* Problem requirements *
Using the records that appear below, write out exactly the lines from the one with "Keep writing the" through the one with "m_.prism([(0, -.5)] +", keeping both end lines.

* Records to use *
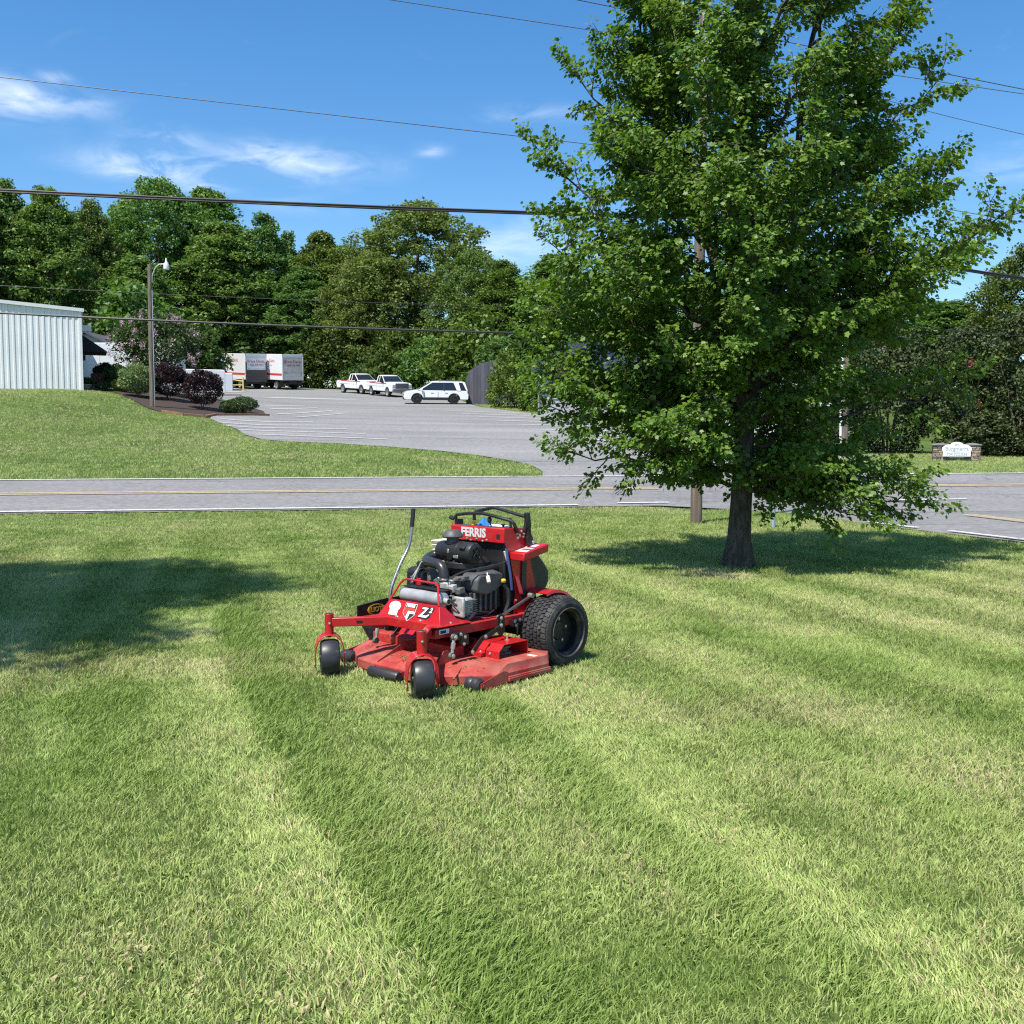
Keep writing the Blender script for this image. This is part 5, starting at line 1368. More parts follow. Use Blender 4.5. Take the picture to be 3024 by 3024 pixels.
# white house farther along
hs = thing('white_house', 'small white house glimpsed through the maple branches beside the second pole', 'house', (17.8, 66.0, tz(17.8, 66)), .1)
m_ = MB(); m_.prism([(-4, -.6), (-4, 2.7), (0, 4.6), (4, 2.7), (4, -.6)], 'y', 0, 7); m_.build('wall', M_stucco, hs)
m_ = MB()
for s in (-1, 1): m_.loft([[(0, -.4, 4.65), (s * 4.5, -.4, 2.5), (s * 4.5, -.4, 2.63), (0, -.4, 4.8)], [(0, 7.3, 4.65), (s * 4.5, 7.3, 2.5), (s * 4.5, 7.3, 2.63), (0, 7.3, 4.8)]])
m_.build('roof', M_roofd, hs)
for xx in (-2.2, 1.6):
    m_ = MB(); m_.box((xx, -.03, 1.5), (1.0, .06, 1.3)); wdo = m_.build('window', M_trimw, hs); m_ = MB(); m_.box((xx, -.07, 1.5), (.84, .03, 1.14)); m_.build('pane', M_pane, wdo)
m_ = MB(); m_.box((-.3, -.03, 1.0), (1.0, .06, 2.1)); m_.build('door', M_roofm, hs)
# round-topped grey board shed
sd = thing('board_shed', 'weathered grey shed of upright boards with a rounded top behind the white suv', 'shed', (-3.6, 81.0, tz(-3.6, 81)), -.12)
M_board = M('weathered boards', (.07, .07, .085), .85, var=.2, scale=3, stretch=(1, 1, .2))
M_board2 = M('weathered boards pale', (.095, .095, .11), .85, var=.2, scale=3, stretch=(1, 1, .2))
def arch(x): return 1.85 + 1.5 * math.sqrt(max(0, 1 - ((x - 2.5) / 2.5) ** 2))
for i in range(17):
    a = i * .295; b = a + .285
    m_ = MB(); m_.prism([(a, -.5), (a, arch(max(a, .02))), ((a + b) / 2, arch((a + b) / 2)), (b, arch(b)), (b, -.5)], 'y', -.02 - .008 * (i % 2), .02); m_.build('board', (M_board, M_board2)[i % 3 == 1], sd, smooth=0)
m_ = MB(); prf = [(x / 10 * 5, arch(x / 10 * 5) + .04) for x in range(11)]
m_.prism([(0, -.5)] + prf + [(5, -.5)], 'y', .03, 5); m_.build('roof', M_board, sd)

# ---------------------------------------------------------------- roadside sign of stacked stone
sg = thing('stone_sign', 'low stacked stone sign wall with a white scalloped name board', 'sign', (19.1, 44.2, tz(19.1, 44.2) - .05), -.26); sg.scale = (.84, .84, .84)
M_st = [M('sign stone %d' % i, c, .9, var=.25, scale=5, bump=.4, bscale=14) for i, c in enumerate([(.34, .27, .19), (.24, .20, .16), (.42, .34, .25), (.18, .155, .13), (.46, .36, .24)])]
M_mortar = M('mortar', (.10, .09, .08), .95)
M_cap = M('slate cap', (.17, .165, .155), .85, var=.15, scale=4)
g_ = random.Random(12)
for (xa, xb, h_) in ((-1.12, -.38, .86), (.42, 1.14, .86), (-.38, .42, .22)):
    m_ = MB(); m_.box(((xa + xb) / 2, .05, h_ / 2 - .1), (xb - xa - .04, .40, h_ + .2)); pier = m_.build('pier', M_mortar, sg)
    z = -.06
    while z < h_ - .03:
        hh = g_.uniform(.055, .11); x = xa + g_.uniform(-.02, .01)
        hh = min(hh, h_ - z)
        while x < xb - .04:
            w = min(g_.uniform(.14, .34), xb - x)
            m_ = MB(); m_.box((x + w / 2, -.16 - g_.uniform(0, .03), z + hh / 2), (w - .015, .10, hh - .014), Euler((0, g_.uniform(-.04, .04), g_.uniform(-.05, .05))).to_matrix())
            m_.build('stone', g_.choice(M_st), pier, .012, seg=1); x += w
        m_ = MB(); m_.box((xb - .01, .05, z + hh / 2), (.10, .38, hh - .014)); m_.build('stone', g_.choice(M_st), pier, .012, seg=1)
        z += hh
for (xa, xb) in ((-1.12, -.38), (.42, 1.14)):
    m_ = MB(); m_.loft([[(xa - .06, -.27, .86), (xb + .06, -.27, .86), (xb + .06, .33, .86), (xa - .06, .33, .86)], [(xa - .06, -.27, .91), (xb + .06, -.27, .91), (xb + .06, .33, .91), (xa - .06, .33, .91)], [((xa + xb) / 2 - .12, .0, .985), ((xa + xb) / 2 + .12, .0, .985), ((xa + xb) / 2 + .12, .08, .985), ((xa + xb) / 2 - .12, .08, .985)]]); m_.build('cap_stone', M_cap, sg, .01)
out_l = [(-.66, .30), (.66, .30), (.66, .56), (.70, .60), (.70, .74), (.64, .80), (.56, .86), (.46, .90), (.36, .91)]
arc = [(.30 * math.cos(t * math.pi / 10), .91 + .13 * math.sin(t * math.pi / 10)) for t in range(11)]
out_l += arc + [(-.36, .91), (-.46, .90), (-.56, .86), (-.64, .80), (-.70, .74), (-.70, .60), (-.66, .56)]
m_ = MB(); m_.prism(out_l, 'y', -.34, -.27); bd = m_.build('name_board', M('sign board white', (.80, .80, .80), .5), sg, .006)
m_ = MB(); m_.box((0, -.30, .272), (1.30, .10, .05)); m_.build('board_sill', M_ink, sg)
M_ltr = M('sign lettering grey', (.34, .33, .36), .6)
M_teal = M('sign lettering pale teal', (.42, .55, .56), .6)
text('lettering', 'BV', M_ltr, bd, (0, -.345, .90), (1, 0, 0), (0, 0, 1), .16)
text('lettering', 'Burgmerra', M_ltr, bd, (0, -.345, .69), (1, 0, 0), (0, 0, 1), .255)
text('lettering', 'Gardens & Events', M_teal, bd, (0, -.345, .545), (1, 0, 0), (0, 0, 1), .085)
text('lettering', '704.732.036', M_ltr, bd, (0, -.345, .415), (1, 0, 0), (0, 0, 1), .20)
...
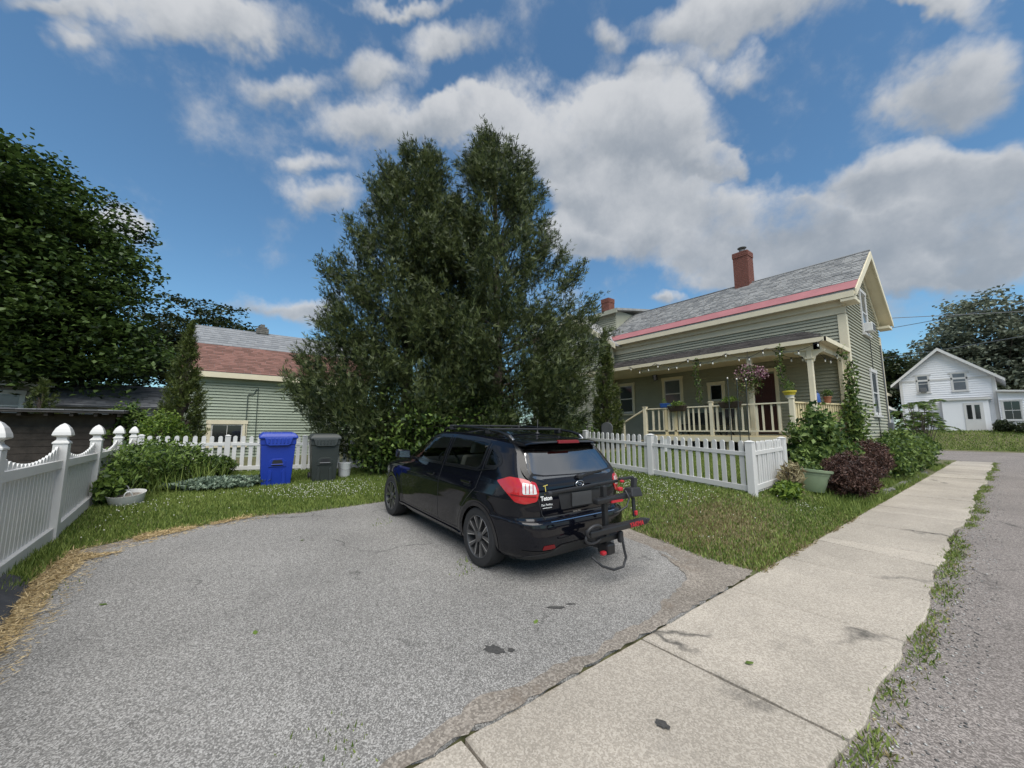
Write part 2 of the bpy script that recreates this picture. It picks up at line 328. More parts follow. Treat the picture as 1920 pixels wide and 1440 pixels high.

* Answer in full *
Keep writing the Blender script for this image. This is part 5, starting at line 1368. More parts follow. Use Blender 4.5. Take the picture to be 3024 by 3024 pixels.
# white house farther along
hs = thing('white_house', 'small white house glimpsed through the maple branches beside the second pole', 'house', (17.8, 66.0, tz(17.8, 66)), .1)
m_ = MB(); m_.prism([(-4, -.6), (-4, 2.7), (0, 4.6), (4, 2.7), (4, -.6)], 'y', 0, 7); m_.build('wall', M_stucco, hs)
m_ = MB()
for s in (-1, 1): m_.loft([[(0, -.4, 4.65), (s * 4.5, -.4, 2.5), (s * 4.5, -.4, 2.63), (0, -.4, 4.8)], [(0, 7.3, 4.65), (s * 4.5, 7.3, 2.5), (s * 4.5, 7.3, 2.63), (0, 7.3, 4.8)]])
m_.build('roof', M_roofd, hs)
for xx in (-2.2, 1.6):
    m_ = MB(); m_.box((xx, -.03, 1.5), (1.0, .06, 1.3)); wdo = m_.build('window', M_trimw, hs); m_ = MB(); m_.box((xx, -.07, 1.5), (.84, .03, 1.14)); m_.build('pane', M_pane, wdo)
m_ = MB(); m_.box((-.3, -.03, 1.0), (1.0, .06, 2.1)); m_.build('door', M_roofm, hs)
# round-topped grey board shed
sd = thing('board_shed', 'weathered grey shed of upright boards with a rounded top behind the white suv', 'shed', (-3.6, 81.0, tz(-3.6, 81)), -.12)
M_board = M('weathered boards', (.07, .07, .085), .85, var=.2, scale=3, stretch=(1, 1, .2))
M_board2 = M('weathered boards pale', (.095, .095, .11), .85, var=.2, scale=3, stretch=(1, 1, .2))
def arch(x): return 1.85 + 1.5 * math.sqrt(max(0, 1 - ((x - 2.5) / 2.5) ** 2))
for i in range(17):
    a = i * .295; b = a + .285
    m_ = MB(); m_.prism([(a, -.5), (a, arch(max(a, .02))), ((a + b) / 2, arch((a + b) / 2)), (b, arch(b)), (b, -.5)], 'y', -.02 - .008 * (i % 2), .02); m_.build('board', (M_board, M_board2)[i % 3 == 1], sd, smooth=0)
m_ = MB(); prf = [(x / 10 * 5, arch(x / 10 * 5) + .04) for x in range(11)]
m_.prism([(0, -.5)] + prf + [(5, -.5)], 'y', .03, 5); m_.build('roof', M_board, sd)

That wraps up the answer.